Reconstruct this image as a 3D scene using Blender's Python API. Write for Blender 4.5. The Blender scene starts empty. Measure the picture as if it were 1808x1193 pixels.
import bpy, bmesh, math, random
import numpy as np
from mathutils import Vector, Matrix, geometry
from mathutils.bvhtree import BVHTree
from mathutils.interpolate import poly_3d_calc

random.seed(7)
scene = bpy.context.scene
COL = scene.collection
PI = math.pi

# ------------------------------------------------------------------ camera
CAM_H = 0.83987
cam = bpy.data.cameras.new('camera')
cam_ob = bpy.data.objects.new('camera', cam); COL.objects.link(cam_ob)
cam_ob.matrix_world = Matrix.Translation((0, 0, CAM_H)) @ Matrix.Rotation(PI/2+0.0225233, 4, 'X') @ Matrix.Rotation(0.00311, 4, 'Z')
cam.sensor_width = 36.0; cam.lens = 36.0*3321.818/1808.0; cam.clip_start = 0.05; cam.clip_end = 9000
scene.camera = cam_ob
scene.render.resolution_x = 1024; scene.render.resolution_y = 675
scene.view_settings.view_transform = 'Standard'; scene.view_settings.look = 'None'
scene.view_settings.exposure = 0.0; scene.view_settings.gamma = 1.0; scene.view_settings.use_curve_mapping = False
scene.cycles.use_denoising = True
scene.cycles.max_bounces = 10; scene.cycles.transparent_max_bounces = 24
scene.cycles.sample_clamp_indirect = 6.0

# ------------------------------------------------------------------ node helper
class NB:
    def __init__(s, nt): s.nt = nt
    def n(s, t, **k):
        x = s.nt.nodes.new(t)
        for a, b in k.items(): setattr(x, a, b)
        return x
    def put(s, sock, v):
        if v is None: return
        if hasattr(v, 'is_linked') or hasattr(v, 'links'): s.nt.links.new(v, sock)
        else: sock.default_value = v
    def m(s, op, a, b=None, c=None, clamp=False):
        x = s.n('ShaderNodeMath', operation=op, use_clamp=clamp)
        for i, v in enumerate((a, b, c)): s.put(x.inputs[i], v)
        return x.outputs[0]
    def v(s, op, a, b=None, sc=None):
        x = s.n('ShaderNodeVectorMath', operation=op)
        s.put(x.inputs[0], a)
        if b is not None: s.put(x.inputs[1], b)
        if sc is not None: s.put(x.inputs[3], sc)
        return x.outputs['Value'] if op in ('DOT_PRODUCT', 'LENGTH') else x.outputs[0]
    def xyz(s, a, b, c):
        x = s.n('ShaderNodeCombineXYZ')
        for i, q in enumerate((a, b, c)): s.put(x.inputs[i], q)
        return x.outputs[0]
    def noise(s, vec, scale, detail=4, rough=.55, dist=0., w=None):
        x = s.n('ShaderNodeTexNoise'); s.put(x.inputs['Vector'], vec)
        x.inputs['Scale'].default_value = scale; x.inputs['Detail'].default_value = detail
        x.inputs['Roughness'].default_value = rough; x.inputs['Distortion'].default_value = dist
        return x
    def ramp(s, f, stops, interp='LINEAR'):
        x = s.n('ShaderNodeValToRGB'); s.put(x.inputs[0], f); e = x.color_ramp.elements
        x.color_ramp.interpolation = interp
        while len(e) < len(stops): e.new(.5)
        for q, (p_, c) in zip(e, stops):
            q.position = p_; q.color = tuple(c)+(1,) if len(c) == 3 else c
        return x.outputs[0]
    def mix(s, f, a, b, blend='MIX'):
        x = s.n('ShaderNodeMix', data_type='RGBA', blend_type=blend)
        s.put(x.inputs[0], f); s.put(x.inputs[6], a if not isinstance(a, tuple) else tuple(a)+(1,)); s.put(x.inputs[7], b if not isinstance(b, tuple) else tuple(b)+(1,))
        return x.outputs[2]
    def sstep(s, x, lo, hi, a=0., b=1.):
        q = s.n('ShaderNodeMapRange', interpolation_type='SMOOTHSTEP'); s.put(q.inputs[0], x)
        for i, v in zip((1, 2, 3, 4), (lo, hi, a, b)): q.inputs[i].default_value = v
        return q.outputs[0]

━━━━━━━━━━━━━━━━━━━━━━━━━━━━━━

Return exactly the lines that run from the top of the listing above to the line containing "PI = math.pi", please, keeping both end lines and leaving out everything else.

FINAL RESULT:
Reconstruct this image as a 3D scene using Blender's Python API. Write for Blender 4.5. The Blender scene starts empty. Measure the picture as if it were 1808x1193 pixels.
import bpy, bmesh, math, random
import numpy as np
from mathutils import Vector, Matrix, geometry
from mathutils.bvhtree import BVHTree
from mathutils.interpolate import poly_3d_calc

random.seed(7)
scene = bpy.context.scene
COL = scene.collection
PI = math.pi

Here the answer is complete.